In his monthly column for Practical Law, James Bickford Smith discusses the Court of Appeal’s decision in Atlantisrealm Limited v Intelligent Land Investments (Renewable Energy) Limited [2017] EWCA Civ 1029. This article has been reproduced with the permission of the publishers. For further information visit or call 020 7542 6664.

The last 18 months have seen a string of important decisions concerning the law of legal professional privilege. Some have seen unexpected results that have caused some alarm among lawyers, both litigators and those with primarily advisory practices. The lesson that many have drawn is that instinctive views as to what is and is not privileged will increasingly need to give way to careful analysis of what type of privilege is asserted, in which documents and on what basis.

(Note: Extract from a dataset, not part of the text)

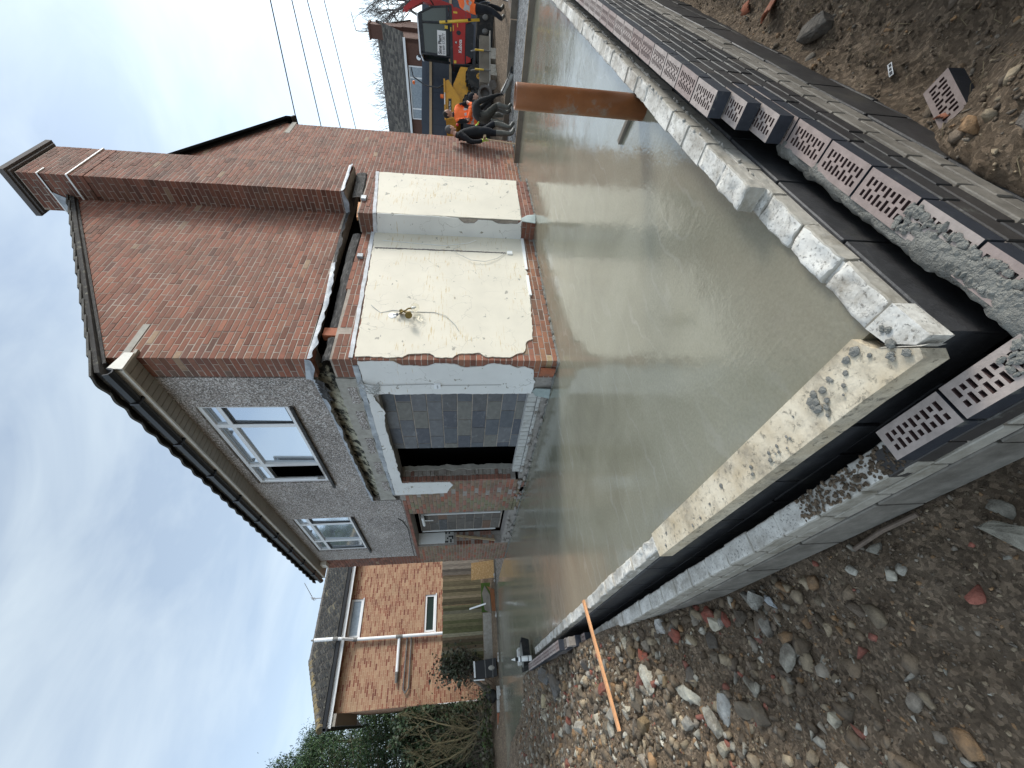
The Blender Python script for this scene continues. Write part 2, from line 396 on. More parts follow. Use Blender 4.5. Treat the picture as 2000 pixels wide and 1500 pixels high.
# ------------------------------------------------------------------ helpers: objects and meshes
INV = {}
def thing(name, label, cat, loc=(0, 0, 0), rz=0.0, group=None):
    o = bpy.data.objects.new(name, None)
    COL.objects.link(o)
    o.empty_display_size = .2
    o.location = loc; o.rotation_euler = (0, 0, rz)
    o['label'] = label; o['category'] = cat
    if group: o['group'] = group
    INV[o.name] = (Matrix.Translation(Vector(loc)) @ Matrix.Rotation(rz, 4, 'Z')).inverted()
    return o
def tag(o, label, cat, group=None):
    o['label'] = label; o['category'] = cat
    if group: o['group'] = group
    return o
def root_of(o):
    while o.parent: o = o.parent
    return o
class MB:
    def __init__(s): s.v = []; s.f = []; s.c = []; s.m = []; s.cur = (.12, .11, .10); s.mi = 0
    def add(s, pts): n = len(s.v); s.v.extend([tuple(p) for p in pts]); return n
    def face(s, idx): s.f.append(tuple(idx)); s.c.append(s.cur); s.m.append(s.mi)
    def poly(s, pts): n = s.add(pts); s.face(range(n, n + len(pts)))
    def col(s, c, mi=None):
        s.cur = c
        if mi is not None: s.mi = mi
        return s
    def hexa(s, P):
        n = s.add(P)
        for q in ((0, 3, 2, 1), (4, 5, 6, 7), (0, 1, 5, 4), (1, 2, 6, 5), (2, 3, 7, 6), (3, 0, 4, 7)):
            s.face([n + i for i in q])
    def box(s, x0, x1, y0, y1, z0, z1):
        s.hexa([(x0, y0, z0), (x1, y0, z0), (x1, y1, z0), (x0, y1, z0), (x0, y0, z1), (x1, y0, z1), (x1, y1, z1), (x0, y1, z1)])
        return s
    def bar(s, a, b, wd, ht, up=(0, 0, 1)):
        a = Vector(a); b = Vector(b); d = (b - a).normalized(); u = Vector(up)
        sd = d.cross(u)
        if sd.length < 1e-4: sd = d.cross(Vector((1, 0, 0)))
        sd.normalize(); u = sd.cross(d).normalized()
        P = []
        for e in (a, b):
            for sx, sy in ((-1, -1), (1, -1), (1, 1), (-1, 1)):
                P.append(e + sd * (sx * wd / 2) + u * (sy * ht / 2))
        s.hexa(P); return s
    def prism(s, pts, ext):
        e = Vector(ext); A = [Vector(p) for p in pts]; B = [p + e for p in A]
        n = s.add(A + B); k = len(A)
        s.face(range(n, n + k)); s.face(range(n + 2 * k - 1, n + k - 1, -1))
        for i in range(k):
            j = (i + 1) % k
            s.face([n + i, n + k + i, n + k + j, n + j])
        return s
    def tube(s, pts, r, n=6, cap=True):
        P = [Vector(p) for p in pts]; k = len(P)
        rr = r if isinstance(r, (list, tuple)) else [r] * k
        base = len(s.v); ref = None
        for i in range(k):
            d = (P[min(i + 1, k - 1)] - P[max(i - 1, 0)]).normalized()
            if ref is None:
                ref = d.cross(Vector((0, 0, 1)))
                if ref.length < .05: ref = d.cross(Vector((1, 0, 0)))
            ref = (ref - d * ref.dot(d)).normalized(); q = d.cross(ref)
            for j in range(n):
                a = 2 * math.pi * j / n
                s.v.append(tuple(P[i] + (ref * math.cos(a) + q * math.sin(a)) * rr[i]))
        for i in range(k - 1):
            for j in range(n):
                j2 = (j + 1) % n
                s.face([base + i * n + j, base + i * n + j2, base + (i + 1) * n + j2, base + (i + 1) * n + j])
        if cap:
            s.face([base + j for j in range(n - 1, -1, -1)]); s.face([base + (k - 1) * n + j for j in range(n)])
        return s
    def lathe(s, o, ax, prof, n=16):
        o = Vector(o); ax = Vector(ax).normalized()
        u = ax.cross(Vector((0, 0, 1)))
        if u.length < .05: u = ax.cross(Vector((1, 0, 0)))
        u.normalize(); q = ax.cross(u); base = len(s.v)
        for h, r in prof:
            for j in range(n):
                a = 2 * math.pi * j / n
                s.v.append(tuple(o + ax * h + (u * math.cos(a) + q * math.sin(a)) * max(r, 1e-4)))
        for i in range(len(prof) - 1):
            for j in range(n):
                j2 = (j + 1) % n
                s.face([base + i * n + j, base + i * n + j2, base + (i + 1) * n + j2, base + (i + 1) * n + j])
        s.face([base + j for j in range(n - 1, -1, -1)]); s.face([base + (len(prof) - 1) * n + j for j in range(n)])
        return s
    def blob(s, c, rad, seed=0, amp=.15, sub=2, rot=None, freq=1.6, flat=0):
        bm = bmesh.new(); bmesh.ops.create_icosphere(bm, subdivisions=sub, radius=1)
        c = Vector(c); off = Vector((seed * 3.7, seed * 1.3, seed * 2.1))
        n = len(s.v)
        for v in bm.verts:
            p = v.co.copy()
            if flat: p = Vector([math.copysign(min(abs(k), flat), k) for k in p])
            p *= 1 + amp * mnoise.noise(v.co * freq + off)
            p = Vector((p.x * rad[0], p.y * rad[1], p.z * rad[2]))
            if rot: p = rot @ p
            s.v.append(tuple(c + p))
        for f in bm.faces: s.face([n + v.index for v in f.verts])
        bm.free(); return s
    def mesh(s, name, mats, smooth=False, inv=None):
        me = bpy.data.meshes.new(name)
        V = s.v if inv is None else [tuple(inv @ Vector(p)) for p in s.v]
        me.from_pydata(V, [], s.f)
        for m in (mats if isinstance(mats, (list, tuple)) else [mats]):
            me.materials.append(MAT[m])
        npoly = len(me.polygons)
        if npoly == len(s.f):
            me.polygons.foreach_set('material_index', np.array(s.m, dtype=np.int32))
            tot = np.empty(npoly, dtype=np.int32); me.polygons.foreach_get('loop_total', tot)
            cc = np.repeat(np.c_[np.array(s.c, dtype=np.float32).reshape(-1, 3), np.ones(npoly, dtype=np.float32)], tot, axis=0)
            a = me.attributes.new('col', 'FLOAT_COLOR', 'CORNER'); a.data.foreach_set('color', cc.ravel())
        if smooth: me.polygons.foreach_set('use_smooth', np.ones(npoly, dtype=bool))
        me.update()
        return me
    def build(s, name, mats, parent=None, smooth=False, kind=None, local=False):
        inv = None
        if parent is not None and not local: inv = INV.get(root_of(parent).name)
        me = s.mesh(name, mats, smooth, inv)
        o = bpy.data.objects.new(name, me); COL.objects.link(o)
        if parent is not None: o.parent = parent
        if kind: o['kind'] = kind
        return o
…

It is open to question whether the uncertainty that has followed from these decisions is a welcome development. It is settled law that the right of a person to assert absolute confidentiality in a document to which legal professional privilege applies is “a fundamental human right established in the common law” (R v Special Commissioner ex p Morgan Grenfell & Co Ltd [2002] UKHL 21). Exceptions to that rule are, and should be, few and far between; most derive from statute, from a determination that the doctrine never applied at all, or from a determination that privilege has been waived. As such, lingering uncertainty as to the boundaries of privilege, or the circumstances in which this is lost, is unwelcome.